8.) The Rise of Tabloids

So to review, this is a news story, a gossip story, a sports story, and it’s a business story because the guy’s a global brand. He’s the governor of a billion dollar enterprise. It’s everything. That latex allergy thing was when the wheels of this story really came off for me, but who knows what we can believe? We’re all trusting news organizations that PAY for their sources and stories. This is troubling for us as journalists who do not pay for news in a host of ways, which we can probably save for a separate post.

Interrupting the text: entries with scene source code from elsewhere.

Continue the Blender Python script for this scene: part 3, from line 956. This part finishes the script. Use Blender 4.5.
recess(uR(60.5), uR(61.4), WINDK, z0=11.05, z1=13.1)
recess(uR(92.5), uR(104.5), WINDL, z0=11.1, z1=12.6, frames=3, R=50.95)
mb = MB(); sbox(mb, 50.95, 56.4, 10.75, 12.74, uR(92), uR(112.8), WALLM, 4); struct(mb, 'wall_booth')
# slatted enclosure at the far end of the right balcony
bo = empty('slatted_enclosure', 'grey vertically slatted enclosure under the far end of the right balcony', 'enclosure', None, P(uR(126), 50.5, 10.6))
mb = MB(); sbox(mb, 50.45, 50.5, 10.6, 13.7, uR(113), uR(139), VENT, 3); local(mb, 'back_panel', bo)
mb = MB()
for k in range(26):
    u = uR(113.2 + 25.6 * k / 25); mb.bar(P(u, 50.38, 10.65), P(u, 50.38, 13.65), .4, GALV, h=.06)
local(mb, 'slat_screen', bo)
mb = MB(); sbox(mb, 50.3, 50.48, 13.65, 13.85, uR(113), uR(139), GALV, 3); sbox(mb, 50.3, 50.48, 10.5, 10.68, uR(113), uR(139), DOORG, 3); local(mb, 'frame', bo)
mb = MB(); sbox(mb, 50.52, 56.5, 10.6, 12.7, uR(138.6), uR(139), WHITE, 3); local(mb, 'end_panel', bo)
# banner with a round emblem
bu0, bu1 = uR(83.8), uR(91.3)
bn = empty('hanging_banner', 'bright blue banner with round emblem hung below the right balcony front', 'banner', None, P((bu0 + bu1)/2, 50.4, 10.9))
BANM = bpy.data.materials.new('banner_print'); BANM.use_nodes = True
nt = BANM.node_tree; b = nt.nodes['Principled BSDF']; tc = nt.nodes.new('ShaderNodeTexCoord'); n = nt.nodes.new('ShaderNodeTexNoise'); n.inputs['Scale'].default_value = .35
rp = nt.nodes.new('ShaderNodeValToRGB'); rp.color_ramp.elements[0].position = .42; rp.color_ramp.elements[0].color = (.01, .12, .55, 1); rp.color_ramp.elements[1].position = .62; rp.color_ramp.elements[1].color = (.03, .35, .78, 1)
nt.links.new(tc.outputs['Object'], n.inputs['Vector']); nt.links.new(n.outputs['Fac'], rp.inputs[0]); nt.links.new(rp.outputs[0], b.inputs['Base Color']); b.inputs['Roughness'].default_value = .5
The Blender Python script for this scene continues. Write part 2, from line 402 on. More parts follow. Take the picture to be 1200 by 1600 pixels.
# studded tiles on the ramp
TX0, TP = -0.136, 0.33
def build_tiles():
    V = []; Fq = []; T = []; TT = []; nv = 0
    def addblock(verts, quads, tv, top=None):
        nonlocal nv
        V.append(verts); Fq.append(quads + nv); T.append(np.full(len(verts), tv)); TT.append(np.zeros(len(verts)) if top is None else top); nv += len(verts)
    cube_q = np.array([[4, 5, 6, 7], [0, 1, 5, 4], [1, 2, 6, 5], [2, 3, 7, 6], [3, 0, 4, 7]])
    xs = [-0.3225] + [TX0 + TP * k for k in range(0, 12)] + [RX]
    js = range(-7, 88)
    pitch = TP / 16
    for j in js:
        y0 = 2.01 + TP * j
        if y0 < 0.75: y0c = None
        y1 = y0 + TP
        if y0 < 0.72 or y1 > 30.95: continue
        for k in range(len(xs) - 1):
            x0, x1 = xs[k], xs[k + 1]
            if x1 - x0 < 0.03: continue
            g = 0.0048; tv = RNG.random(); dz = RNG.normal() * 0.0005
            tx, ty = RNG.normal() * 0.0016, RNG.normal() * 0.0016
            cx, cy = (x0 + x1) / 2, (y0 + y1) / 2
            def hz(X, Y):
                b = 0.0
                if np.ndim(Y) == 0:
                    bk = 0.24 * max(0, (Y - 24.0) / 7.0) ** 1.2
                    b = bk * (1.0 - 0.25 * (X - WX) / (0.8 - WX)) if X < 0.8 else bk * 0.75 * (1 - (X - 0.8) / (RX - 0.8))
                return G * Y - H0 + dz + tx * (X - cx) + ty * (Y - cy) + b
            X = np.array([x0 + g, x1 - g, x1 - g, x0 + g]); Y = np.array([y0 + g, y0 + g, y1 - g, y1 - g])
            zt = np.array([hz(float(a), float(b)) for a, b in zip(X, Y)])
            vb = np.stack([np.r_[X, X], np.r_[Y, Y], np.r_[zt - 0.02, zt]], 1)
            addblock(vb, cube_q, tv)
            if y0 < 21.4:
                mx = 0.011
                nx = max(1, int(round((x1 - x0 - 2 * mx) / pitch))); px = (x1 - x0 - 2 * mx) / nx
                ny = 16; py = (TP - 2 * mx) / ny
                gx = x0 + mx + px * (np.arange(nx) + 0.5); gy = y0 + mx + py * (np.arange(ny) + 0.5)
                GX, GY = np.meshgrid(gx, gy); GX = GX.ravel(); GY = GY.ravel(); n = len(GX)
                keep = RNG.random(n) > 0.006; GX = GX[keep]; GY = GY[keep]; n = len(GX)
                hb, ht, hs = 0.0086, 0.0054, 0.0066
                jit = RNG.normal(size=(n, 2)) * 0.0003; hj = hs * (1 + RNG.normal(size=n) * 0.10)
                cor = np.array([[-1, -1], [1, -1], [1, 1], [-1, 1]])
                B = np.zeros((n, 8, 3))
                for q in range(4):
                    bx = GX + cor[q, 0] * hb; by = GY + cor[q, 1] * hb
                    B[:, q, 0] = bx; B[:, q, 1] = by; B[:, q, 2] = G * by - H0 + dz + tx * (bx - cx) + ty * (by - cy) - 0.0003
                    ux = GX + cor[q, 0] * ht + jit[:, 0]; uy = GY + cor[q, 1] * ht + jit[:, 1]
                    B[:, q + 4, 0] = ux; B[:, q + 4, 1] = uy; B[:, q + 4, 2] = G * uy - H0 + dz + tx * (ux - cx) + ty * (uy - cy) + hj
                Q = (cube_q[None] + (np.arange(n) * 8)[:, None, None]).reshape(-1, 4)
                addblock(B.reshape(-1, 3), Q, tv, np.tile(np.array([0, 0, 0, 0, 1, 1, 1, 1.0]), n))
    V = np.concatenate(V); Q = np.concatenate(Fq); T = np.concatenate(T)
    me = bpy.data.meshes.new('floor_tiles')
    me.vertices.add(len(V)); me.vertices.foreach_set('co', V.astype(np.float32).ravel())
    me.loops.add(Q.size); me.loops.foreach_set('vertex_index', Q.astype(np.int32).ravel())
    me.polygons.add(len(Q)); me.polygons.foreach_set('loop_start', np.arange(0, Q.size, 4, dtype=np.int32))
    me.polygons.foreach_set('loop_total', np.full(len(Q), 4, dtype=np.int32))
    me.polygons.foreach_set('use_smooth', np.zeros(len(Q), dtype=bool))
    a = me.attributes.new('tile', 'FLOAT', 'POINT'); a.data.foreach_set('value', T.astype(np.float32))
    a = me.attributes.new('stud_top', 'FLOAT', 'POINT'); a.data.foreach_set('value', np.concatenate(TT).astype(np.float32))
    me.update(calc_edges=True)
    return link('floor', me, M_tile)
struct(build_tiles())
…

But quickly here – as journalists who don’t pay, we play other cards to get information, like cunning. Or the put-truth-before-your-own-self-interests card. The News of the World and Enquirer and even US Weekly, from what I understand, they play the we’ll-give-you-$150,000 card. This is why the Associated Press only acknowledges the first two mistresses and is holding off on the last seven, cause they can’t independently confirm them. If you can’t source it you have to say, “the Daily News has added these people, etc.” How do you stay in a story without opeining your wallet? All these outlets are paying.

9.) Looking Ahead: Are we in David Duchovny territory?

“Jaimee Grubbs is… I’m sorry. I could get with Jaimee Grubbs,” Drew says. “The fact that Tiger did this… Tiger and I should not be competing for the same pool of women.”